Maurizio Gubbiotti, responsabile dipartimento internazionale Legambiente per greenreport.it

Con un'intera giornata di ritardo sulla data stabilita, anche la diciottesima Conferenza delle parti sui mutamenti climatici si è conclusa, ma ciò che ci consegna "Doha climate gateway", titolo del documento finale, è uno scenario molto allarmante e una strada molto impervia per la transizione verso un nuovo accordo globale da sottoscrivere entro il 2015 per essere poi operativo dal 2020, come diceva l'accordo di Durban dello scorso anno.

Come da troppo tempo accade, nonostante l'aspetto beneagurante del ragno nero "Maman" opera scultorea della grande artista contemporanea Louise Bourgeois, che proprio all'entrata della Conferenza stava a simboleggiare il rinnovamento continuo dei cicli della vita, a Doha i governi non sono stati in grado di mettere in campo quella volontà politica indispensabile per colmare con impegni concreti il preoccupante gap di 8-13 Gt di CO2 che c'è tra impegni di riduzione assunti e riduzione, indispensabile al 2020 per non superare i 2°C di riscaldamento del pianeta. Considerando che oggi noi stiamo viaggiando verso un riscaldamento stimato tra i 3.5°C e i 6°C che renderebbe invivibile questo Pianeta. Deludenti ed insufficienti inoltre i nuovi impegni tra i Paesi industrializzati nell'ambito del Protocollo di Kyoto, dell'Unione europea, Svizzera, Norvegia e Australia, impoveriti ancor più dal fatto che Stati Uniti (da soli pesano per il 16% con un record di 17 tonnellate procapite), Canada, Giappone, Russia e Nuova Zelanda hanno continuato a tenersi fuori dal protocollo.
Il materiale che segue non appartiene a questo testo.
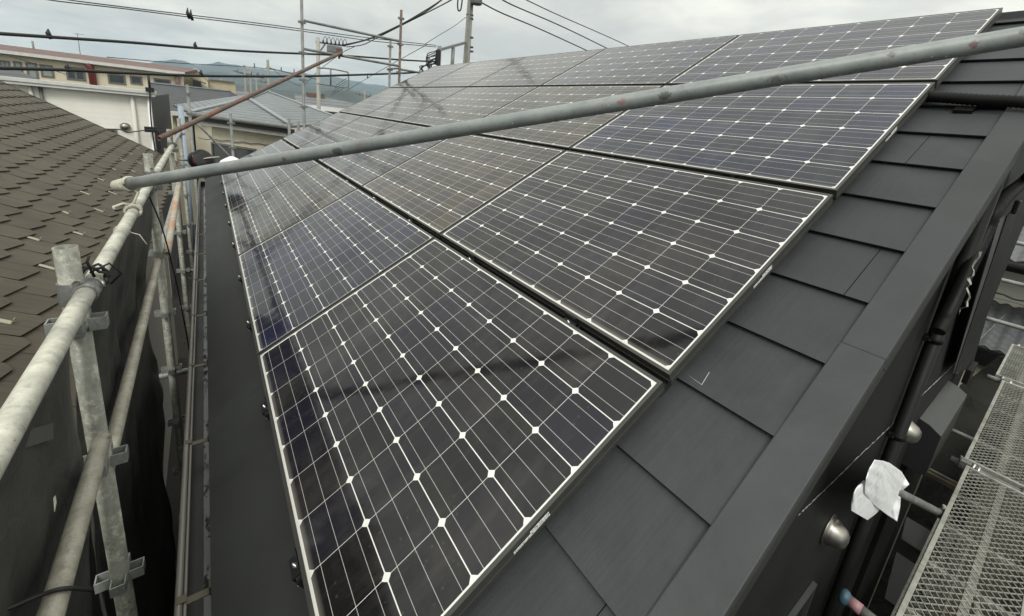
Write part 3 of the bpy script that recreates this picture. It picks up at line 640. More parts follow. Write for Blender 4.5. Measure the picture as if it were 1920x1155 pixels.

Non da meno è avere fuori ancora la Cina che da sola contribuisce per il 29% alle emissioni totali.

"Kyoto 2" però ce l'ha fatta ad emergere dal Qatar e rimane onestamente uno strumento indispensabile a garantire la transizione verso il nuovo accordo globale, rappresentandone l'architrave e garantendo la continuità degli impegni di riduzione legalmente vincolanti per il periodo di transizione 2013-2020. Sarà piuttosto importante che l'Europa decida da subito di impegnarsi con particolare determinazione non solo sulla riduzione ma anche per tradurre in impegni concreti il programma 2013-2020 di aiuti ai paesi poveri sul fronte della mitigazione, adattamento e risarcimento dei danni subiti per le conseguenze dei cambiamenti climatici, con un sostegno finanziario annuo iniziale di almeno 10-15 miliardi di dollari per arrivare nel 2020 ai 100 miliardi promessi ben tre anni fa a Copenhagen.

Soprattutto nelle ultime ore il rischio che tutto finisse decretando la morte definitiva di qualunque processo multilaterale sul clima è stato molto forte, e per dirla un po' con i Paesi dell'Alba Alternativa bolivariana delle Americhe, il compromesso di Durban era costruire un accordo comune sulla base di stanziamenti chiari nel Green Found e di impegni seri e vincolanti su Kyoto 2, ma non avendo fatto nulla di tutto ciò, il rischio è stato fare un passo indietro persino rispetto a Copenhagen. Fortissimo è stato il tentativo della Russia che volendo commercializzare i propri crediti di carbonio, oltre 5 miliardi di tonnellate, e alla guida di una pattuglia formata da Polonia, Kazakhstan, Bielorussia ed Ucraina, sostanzialmente al grido di rivendichiamo i diritti di emissione non utilizzati, minacciava di far saltare il tavolo. Alla fine però il compromesso per cui solo il 2,5% di questi crediti potranno essere commercializzati appare accettabile e quella sorta di Tobin Tax del 2% inserita all'ultimo momento su queste transizioni, finalizzata ancora al risarcimento danni, un fatto positivo.

Le ultime due osservazioni riguardano il fatto che in situazione di emergenza vera sul fronte dell'assenza e dell'inadeguatezza della politica e della mancanza di una governance mondiale, a Doha abbiamo assistito a un negoziato sempre più a porte chiuse, dove la decisione di portare a zero l'uso di carta per salvare, pare 150 alberi e che in Qatar con il più alto livello di emissioni procapite, e la benzina a 25 centesimi di euro ogni 4 litri è difficile pensare faccia la differenza, ha pure reso assai arduo lavorare su proposte di testi alternativi, e diffondere le proprie proposte ai delegati ed alla stampa. La seconda è la quasi totale assenza dei movimenti sociali e delle realtà della società civile se non all'interno della Conferenza, e tornando quasi alla formula di una volta che queste erano cose da ambientalisti.